SHORT EXERCISE
Go through the lines below and copy each one that holds the string "runs".

DATA BLOCK

—————

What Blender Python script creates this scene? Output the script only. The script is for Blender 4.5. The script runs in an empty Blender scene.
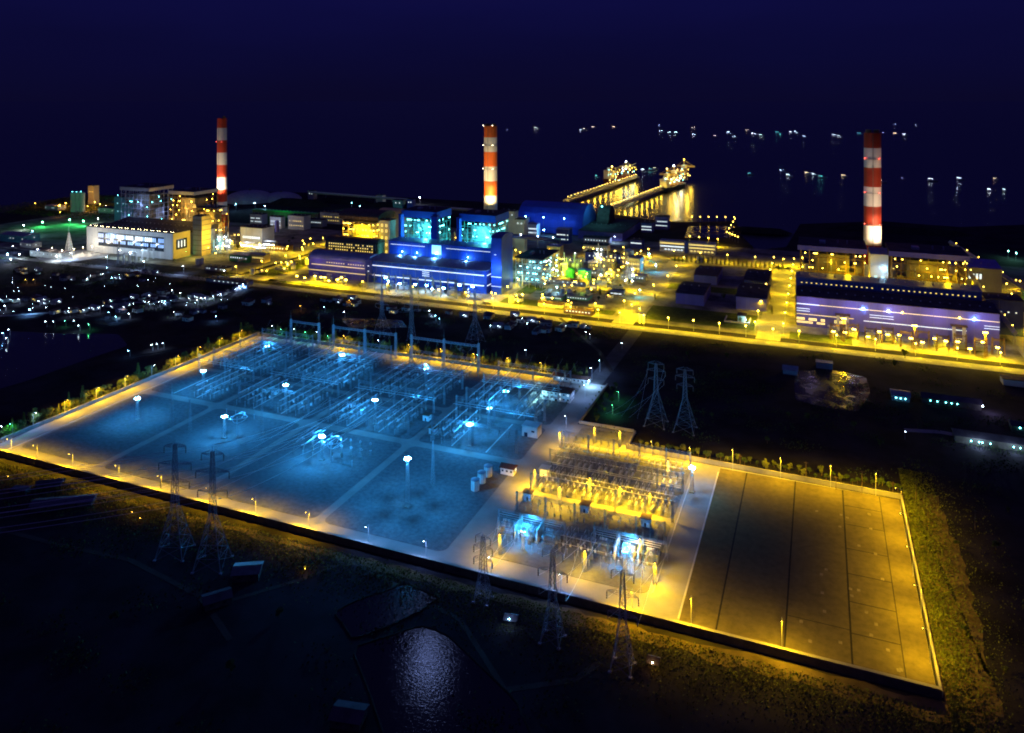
import bpy, math, random
from math import pi, sin, cos, radians, sqrt, atan2
random.seed(11)
S = bpy.context.scene
COL = S.collection
# ------------------------------------------------------------------ camera
F, H, HY = 764.0, 247.0, 99.0            # focal length in pixels, height in metres, horizon row
cd = bpy.data.cameras.new('camera'); cam = bpy.data.objects.new('camera', cd); COL.objects.link(cam)
cam.location = (0, 0, H); cam.rotation_euler = (radians(90), 0, 0)
cd.sensor_width = 36; cd.lens = F / 1024 * 36; cd.shift_y = -(366.5 - HY) / 1024
cd.clip_start = 5; cd.clip_end = 90000
S.camera = cam
# ------------------------------------------------------------------ night sky
w = bpy.data.worlds.new('World'); S.world = w; w.use_nodes = True
nt = w.node_tree; nt.nodes.clear()
out = nt.nodes.new('ShaderNodeOutputWorld'); bg = nt.nodes.new('ShaderNodeBackground')
tc = nt.nodes.new('ShaderNodeTexCoord'); sx = nt.nodes.new('ShaderNodeSeparateXYZ'); rp = nt.nodes.new('ShaderNodeValToRGB')
nz = nt.nodes.new('ShaderNodeTexNoise'); nz.inputs['Scale'].default_value = 2.2; nz.inputs['Detail'].default_value = 3
mp = nt.nodes.new('ShaderNodeMapping'); mp.inputs['Scale'].default_value = (1, 1, 5)
ma = nt.nodes.new('ShaderNodeMath'); ma.operation = 'MULTIPLY_ADD'; ma.inputs[1].default_value = 0.10
nt.links.new(tc.outputs['Generated'], sx.inputs[0]); nt.links.new(tc.outputs['Generated'], mp.inputs[0])
nt.links.new(mp.outputs[0], nz.inputs['Vector']); nt.links.new(nz.outputs['Fac'], ma.inputs[0])
nt.links.new(sx.outputs['Z'], ma.inputs[2]); nt.links.new(ma.outputs[0], rp.inputs[0])
cr = rp.color_ramp
cr.elements[0].position = 0.0; cr.elements[0].color = (.0030, .0024, .020, 1)
cr.elements[1].position = 1.0; cr.elements[1].color = (.024, .018, .13, 1)
e = cr.elements.new(.04); e.color = (.0030, .0025, .021, 1)
e = cr.elements.new(.12); e.color = (.0032, .0030, .032, 1)
e = cr.elements.new(.18); e.color = (.0040, .0038, .046, 1)
e = cr.elements.new(.32); e.color = (.0085, .0065, .058, 1)
e = cr.elements.new(.6); e.color = (.015, .011, .085, 1)  # upper stops, above the view, set brighter to light the dark ground
nt.links.new(rp.outputs[0], bg.inputs[0]); bg.inputs[1].default_value = 1.0
nt.links.new(bg.outputs[0], out.inputs[0])
# the moon, out of frame above: it draws the pale patch on the fish pond
md = bpy.data.lights.new('moon', 'SUN'); md.energy = 0.007; md.angle = radians(.8); md.color = (.30, .42, 1)
mo = bpy.data.objects.new('moon', md); COL.objects.link(mo)
from mathutils import Vector
mo.rotation_euler = Vector((-.11, 1, .734)).to_track_quat('Z', 'Y').to_euler()
vs = S.view_settings; vs.view_transform = 'Standard'; vs.look = 'None'; vs.exposure = 0; vs.gamma = 1; vs.use_curve_mapping = False
cy = S.cycles
cy.use_denoising = True; cy.denoiser = 'OPENIMAGEDENOISE'; cy.denoising_input_passes = 'RGB_ALBEDO_NORMAL'; cy.denoising_prefilter = 'ACCURATE'; cy.use_light_tree = True; cy.max_bounces = 4; cy.diffuse_bounces = 1; cy.glossy_bounces = 2
cy.sample_clamp_indirect = 2.0; cy.sample_clamp_direct = 0; cy.caustics_reflective = False; cy.caustics_refractive = False
cy.filter_width = 1.9; cy.use_adaptive_sampling = False
# ------------------------------------------------------------------ frame of the site: u runs along the yard wall, v away from it
UX, UY = .9273, -.3743
RZ = atan2(UY, UX)
def W(u, v, z=0.0): return (u * UX - v * UY, u * UY + v * UX, z)
def at(px, py, z=0.0):
    Y = F * (H - z) / (py - HY); return ((px - 512) / F * Y, Y, z)
def uv(px, py, z=0.0):
    X, Y, _ = at(px, py, z); return (X * UX + Y * UY, -X * UY + Y * UX)
def Uat(px, v):
    r = (px - 512) / F; return -v * (-UY - r * UX) / (UX - r * UY)
ONES = 'first second third fourth fifth sixth seventh eighth ninth tenth eleventh twelfth thirteenth fourteenth fifteenth sixteenth seventeenth eighteenth nineteenth'.split()
TENS = {2: 'twent', 3: 'thirt', 4: 'fort', 5: 'fift', 6: 'sixt', 7: 'sevent', 8: 'eight', 9: 'ninet'}
def nth(i):                                # 0 -> first
    n = i + 1
    if n < 20: return ONES[n - 1]
    if n >= 100: return 'hundred-' + nth(n - 101) if n > 100 else 'hundredth'
    t, o = divmod(n, 10)
    return TENS[t] + ('ieth' if o == 0 else 'y-' + ONES[o - 1])
# ------------------------------------------------------------------ materials
M = {}
def mat(name, col, rough=.7, metal=0.0, var=.25, scale=.35, emit=None, estr=0.0, bump=0.0, col2=None, streak=1.0, spec=.3):
    m = bpy.data.materials.new(name); m.use_nodes = True; n = m.node_tree; b = n.nodes['Principled BSDF']
    b.inputs['Roughness'].default_value = rough; b.inputs['Metallic'].default_value = metal
    b.inputs['Specular IOR Level'].default_value = spec
    b.inputs['Base Color'].default_value = (*col, 1)
    if var > 0:
        t = n.nodes.new('ShaderNodeTexCoord'); mpp = n.nodes.new('ShaderNodeMapping'); mpp.inputs['Scale'].default_value = (scale, scale, scale * streak)
        x = n.nodes.new('ShaderNodeTexNoise'); x.inputs['Scale'].default_value = 1; x.inputs['Detail'].default_value = 6; x.inputs['Roughness'].default_value = .65
        r = n.nodes.new('ShaderNodeValToRGB'); r.color_ramp.elements[0].position = .3; r.color_ramp.elements[1].position = .72
        c2 = col2 or tuple(c * (1 + var) for c in col); c1 = tuple(c * (1 - var) for c in col)
        r.color_ramp.elements[0].color = (*c1, 1); r.color_ramp.elements[1].color = (*c2, 1)
        n.links.new(t.outputs['Object'], mpp.inputs[0]); n.links.new(mpp.outputs[0], x.inputs['Vector']); n.links.new(x.outputs['Fac'], r.inputs[0])
        n.links.new(r.outputs[0], b.inputs['Base Color'])
        if bump:
            bp = n.nodes.new('ShaderNodeBump'); bp.inputs['Strength'].default_value = bump; bp.inputs['Distance'].default_value = .3
            n.links.new(x.outputs['Fac'], bp.inputs['Height']); n.links.new(bp.outputs[0], b.inputs['Normal'])
    if emit:
        b.inputs['Emission Color'].default_value = (*emit, 1); b.inputs['Emission Strength'].default_value = estr
        m.cycles.emission_sampling = 'NONE'
    M[name] = m; return m
mat('soil', (.022, .020, .026), .95, var=.55, scale=.03, bump=.4, spec=.04)
mat('grass', (.03, .038, .014), .95, var=.6, scale=.12, bump=.8, spec=.04)
mat('track_soil', (.035, .03, .025), .95, var=.5, scale=.1)
mat('dirt', (.095, .072, .04), .95, var=.5, scale=.09, bump=.8, spec=.04)
mat('concrete', (.25, .24, .22), .85, var=.18, scale=.12, spec=.04)
mat('pale_concrete', (.45, .44, .42), .85, var=.15, scale=.2, spec=.04)
mat('road', (.24, .235, .22), .85, var=.16, scale=.08, spec=.04)
mat('asphalt', (.07, .07, .07), .8, var=.3, scale=.1, spec=.04)
mat('gravel', (.13, .135, .14), .95, var=.3, scale=.35, bump=.3, spec=.04)
mat('paving', (.112, .092, .045), .9, var=.22, scale=.25, spec=.04)
mat('old_patch', (.19, .16, .11), .9, var=.3, scale=.5, spec=.04)
mat('joint', (.03, .028, .024), .95, var=.2, spec=.04)
mat('plant_ground', (.21, .20, .15), .9, var=.8, scale=.03, spec=.04)
mat('lawn', (.07, .09, .02), .95, var=.5, scale=.2, spec=.04)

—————

ANSWER IN FULL
What Blender Python script creates this scene? Output the script only. The script is for Blender 4.5. The script runs in an empty Blender scene.
# ------------------------------------------------------------------ frame of the site: u runs along the yard wall, v away from it